Position Lifecycle
How positions are opened, monitored, hedged, and settled.
This section describes how a leveraged prediction market position moves from creation to settlement. All user actions occur through the originating front-end. Dimes executes and maintains the underlying hedge and synthetic exposure through Multiply.
Opening a Position
The user selects:
a supported prediction market
a direction (YES or NO)
a leverage level
The terminal requests a quote from Multiply, passing:
market ID and trader ID
side (YES/NO)
requested leverage
notional size
Multiply evaluates:
current venue price and order book depth
hedgeability of requested size within slippage bounds
required collateral and margin
maximum allowable leverage for that market, side, and trader
per-market, per-side, and per-user cap headroom
Multiply returns a firm executable quote that includes:
entry price and fully-loaded execution cost
required collateral
maximum allowed size (if clipped by caps or depth)
implied liquidation price
Hedge-first execution
If the user accepts, the front-end submits an execute call. Multiply executes the hedge on the external venue first.

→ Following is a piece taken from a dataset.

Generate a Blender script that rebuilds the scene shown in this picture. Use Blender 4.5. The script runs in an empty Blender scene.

Only if the hedge fills within slippage bounds is the position created, user collateral is locked, and the synthetic leveraged exposure is established.
If the hedge fails or slippage exceeds bounds, the order is rejected and no position is created.
Active monitoring
The position becomes active and appears in the front-end's portfolio view. Once active:
Multiply monitors margin, venue health, depth, spread, and eligibility continuously
Limits and maximum leverage evolve dynamically based on market conditions
The market may enter close-only if any eligibility threshold is breached
As the position ages and approaches resolution, Multiply systematically reduces leverage along a predetermined decay schedule.

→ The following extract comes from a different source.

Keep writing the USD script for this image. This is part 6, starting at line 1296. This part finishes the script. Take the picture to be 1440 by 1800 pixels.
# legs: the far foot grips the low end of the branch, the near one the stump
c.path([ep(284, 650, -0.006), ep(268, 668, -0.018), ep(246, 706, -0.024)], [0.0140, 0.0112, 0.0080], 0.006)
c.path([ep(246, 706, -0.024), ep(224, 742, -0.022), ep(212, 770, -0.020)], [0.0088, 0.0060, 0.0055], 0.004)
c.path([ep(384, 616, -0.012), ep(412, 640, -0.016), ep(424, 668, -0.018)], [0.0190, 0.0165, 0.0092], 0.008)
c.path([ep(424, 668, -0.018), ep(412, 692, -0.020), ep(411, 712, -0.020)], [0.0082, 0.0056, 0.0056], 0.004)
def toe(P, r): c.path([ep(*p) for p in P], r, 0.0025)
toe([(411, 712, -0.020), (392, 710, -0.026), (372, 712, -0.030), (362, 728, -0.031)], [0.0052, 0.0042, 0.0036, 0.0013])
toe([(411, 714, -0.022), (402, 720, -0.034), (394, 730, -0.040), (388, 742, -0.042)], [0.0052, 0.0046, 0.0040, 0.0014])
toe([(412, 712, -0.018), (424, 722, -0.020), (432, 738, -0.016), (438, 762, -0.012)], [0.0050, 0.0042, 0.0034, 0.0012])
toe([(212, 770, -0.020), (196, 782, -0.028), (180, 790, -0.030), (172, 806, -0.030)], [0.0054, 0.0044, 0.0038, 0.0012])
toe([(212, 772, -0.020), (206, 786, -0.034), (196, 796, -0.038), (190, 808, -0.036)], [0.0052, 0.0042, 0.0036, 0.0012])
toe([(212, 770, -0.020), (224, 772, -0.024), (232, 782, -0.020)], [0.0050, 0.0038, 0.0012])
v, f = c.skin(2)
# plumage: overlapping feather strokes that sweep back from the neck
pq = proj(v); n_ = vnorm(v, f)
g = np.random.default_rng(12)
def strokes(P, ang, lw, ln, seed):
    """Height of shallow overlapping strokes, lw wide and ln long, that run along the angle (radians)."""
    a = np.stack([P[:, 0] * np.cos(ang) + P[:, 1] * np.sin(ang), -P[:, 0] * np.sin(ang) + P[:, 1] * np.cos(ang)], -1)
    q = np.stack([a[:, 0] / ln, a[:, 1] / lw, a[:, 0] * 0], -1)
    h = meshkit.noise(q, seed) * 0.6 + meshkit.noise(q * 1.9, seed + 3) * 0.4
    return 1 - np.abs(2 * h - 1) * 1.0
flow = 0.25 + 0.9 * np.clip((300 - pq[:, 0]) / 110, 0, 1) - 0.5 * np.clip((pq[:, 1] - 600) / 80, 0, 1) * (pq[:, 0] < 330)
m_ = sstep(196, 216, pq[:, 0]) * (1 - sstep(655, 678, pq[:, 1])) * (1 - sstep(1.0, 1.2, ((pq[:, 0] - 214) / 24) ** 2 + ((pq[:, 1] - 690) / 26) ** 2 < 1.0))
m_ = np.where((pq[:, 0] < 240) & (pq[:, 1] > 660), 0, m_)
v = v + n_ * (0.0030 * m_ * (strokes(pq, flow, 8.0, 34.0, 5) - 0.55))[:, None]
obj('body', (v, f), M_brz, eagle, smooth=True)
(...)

De-risking parameters are fixed at position entry based on time-to-resolution, depth profile, and open interest microstructure. Live market data triggers execution of each decay phase. The corresponding hedge is unwound proportionally as leverage decreases.

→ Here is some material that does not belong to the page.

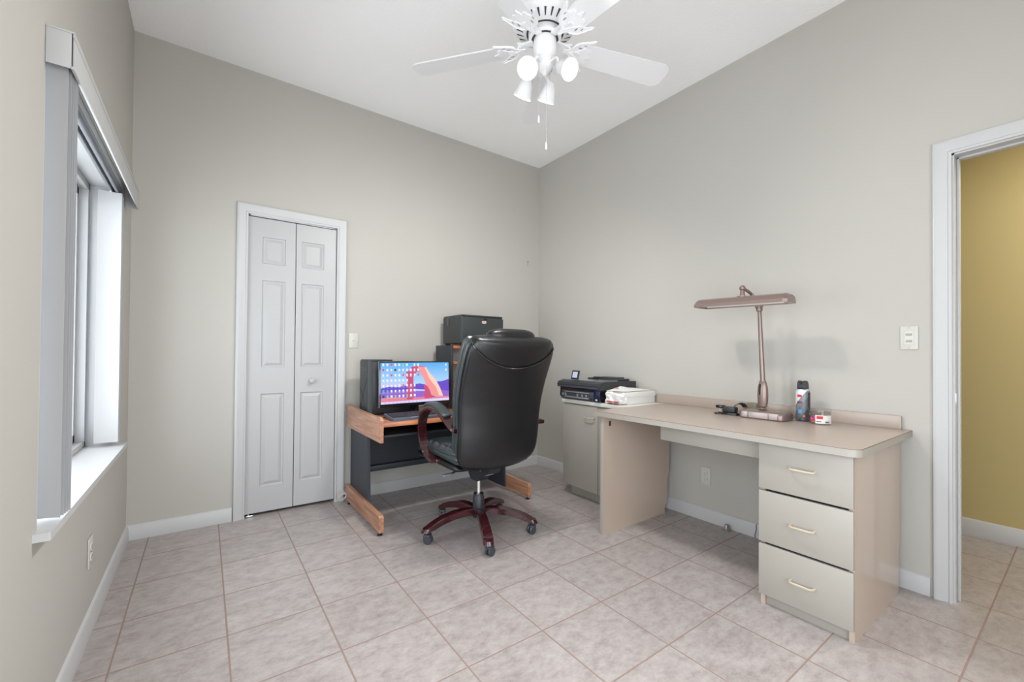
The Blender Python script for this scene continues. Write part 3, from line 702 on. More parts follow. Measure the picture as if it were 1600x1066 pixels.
# duster can
dc = thing('air_duster_can', 'compressed air duster can with black nozzle right of bronze lamp', 'spray can', (-.112, -2.388, DT))
dm = Matrix.Translation((-.112, -2.388, DT+.001))
cm = bpy.data.materials.new('duster_label'); cm.use_nodes = True
Nn = cm.node_tree.nodes; Ll = cm.node_tree.links; pp = Nn['Principled BSDF']; pp.inputs['Roughness'].default_value = .3
tc = Nn.new('ShaderNodeTexCoord'); sx = Nn.new('ShaderNodeSeparateXYZ'); Ll.new(tc.outputs['Object'], sx.inputs[0])
rp = Nn.new('ShaderNodeValToRGB'); rp.color_ramp.interpolation = 'CONSTANT'
mt = Nn.new('ShaderNodeMath'); mt.operation = 'MULTIPLY_ADD'; Ll.new(sx.outputs[1], mt.inputs[0]); mt.inputs[1].default_value = 1.5; Ll.new(sx.outputs[2], mt.inputs[2])
E = rp.color_ramp.elements; E[0].position = 0; E[0].color = (*srgb(70, 72, 78), 1); E[1].position = .02; E[1].color = (*srgb(96, 98, 104), 1)
for p_, c_ in ((.085, srgb(120, 122, 128)), (.125, srgb(212, 216, 220))): e_ = E.new(p_); e_.color = (*c_, 1)
Ll.new(mt.outputs[0], rp.inputs[0]); Ll.new(rp.outputs[0], pp.inputs['Base Color'])
def cano(name, bm, m, par):
    bmesh.ops.transform(bm, matrix=dm.inverted(), verts=bm.verts)
    o = obj(name, bm, m, None); o.location = dm.translation; o.parent = par; o.matrix_parent_inverse = PINV(par); return o
b = BM(); lathe(b, [(.030, 0), (.033, .004), (.033, .150), (.031, .160), (.024, .170), (.018, .172)], 32, dm); cbdy = cano('can_body', b, cm, dc)
b = BM()
for (a0, a1, z0_, z1_, rr) in ((-2.10, -1.55, .02, .155, .0334),):
    n = 10
    for i in range(n):
        t0 = a0+(a1-a0)*i/n; t1 = a0+(a1-a0)*(i+1)/n
        vs = [dm @ Vector((rr*math.cos(t), rr*math.sin(t), z)) for t, z in ((t0, z0_), (t1, z0_), (t1, z1_), (t0, z1_))]
        b.faces.new([b.verts.new(v) for v in vs])
obj('warning_panel', b, mat('label_dark', srgb(52, 48, 50), .4, noise=.5, nscale=160), cbdy)
def canpatch(a, z, w, h, m, name):
    b = BM(); n = 4; rr = .0336
    for i in range(n):
        t0 = a+w/.033*(i/n-.5); t1 = a+w/.033*((i+1)/n-.5)
        b.faces.new([b.verts.new(dm @ Vector((rr*math.cos(t), rr*math.sin(t), zz))) for t, zz in ((t0, z-h/2), (t1, z-h/2), (t1, z+h/2), (t0, z+h/2))])
    obj(name, b, m, cbdy)
canpatch(-3.30, .135, .022, .014, RED, 'red_print_block'); canpatch(-3.30, .100, .026, .012, mat('label_maroon', srgb(110, 70, 72), .4, noise=.3, nscale=200), 'text_band')
canpatch(-3.25, .052, .018, .02, mat('label_blue', srgb(80, 150, 205), .4, noise=.1), 'blue_print_block'); canpatch(-2.65, .028, .009, .010, mat('label_orange', srgb(230, 110, 70), .4, noise=.1), 'orange_dot')
b = BM()
box(b, -.026, -.002, -.019, .019, .170, .196, .006, 3, dm); prism(b, [(-.024, .17), (.022, .17), (.020, .195), (.006, .214), (-.010, .216), (-.022, .206)], -.020, -.004, 'xz', dm); prism(b, [(-.024, .17), (.022, .17), (.018, .19), (.004, .212), (-.010, .216), (-.022, .204)], .004, .020, 'xz', dm)
obj('nozzle_cap', b, BPLAST, dc)

# clear jar
jr = thing('plastic_jar', 'short clear plastic jar with red and white label beside the duster can', 'jar', (-.158, -2.488, DT))
jm = Matrix.Translation((-.158, -2.480, DT+.001)) @ Matrix.Diagonal((.91, .91, 1, 1))
b = BM(); lathe(b, [(.050, 0), (.053, .003), (.053, .058), (.050, .062), (.048, .064), (.048, .060), (.0505, .056), (.0505, .004), (.002, .003)], 36, jm, cap=True); obj('jar_wall', b, CLEAR, jr)
b = BM(); lathe(b, [(.052, .063), (.055, .064), (.055, .074), (.051, .077), (.002, .0765)], 36, jm); obj('jar_lid', b, CLEAR, jr)
b = BM()
for i in range(12):
    t0 = -3.20+1.75*i/12; t1 = -3.20+1.75*(i+1)/12
    b.faces.new([b.verts.new(jm @ Vector((.0536*math.cos(t), .0536*math.sin(t), z))) for t, z in ((t0, .006), (t1, .006), (t1, .048), (t0, .048))])
lbj = obj('jar_label', b, WHT, jr)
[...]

By the time the market enters its hazard window, levered exposure has reached zero. The user retains the residual unleveraged position.
Liquidation (if triggered)
If the user's remaining collateral falls to maintenance margin at any point during the position lifecycle, Multiply liquidates the position. The hedge is unwound on the originating venue, all execution costs are deducted from the user's collateral.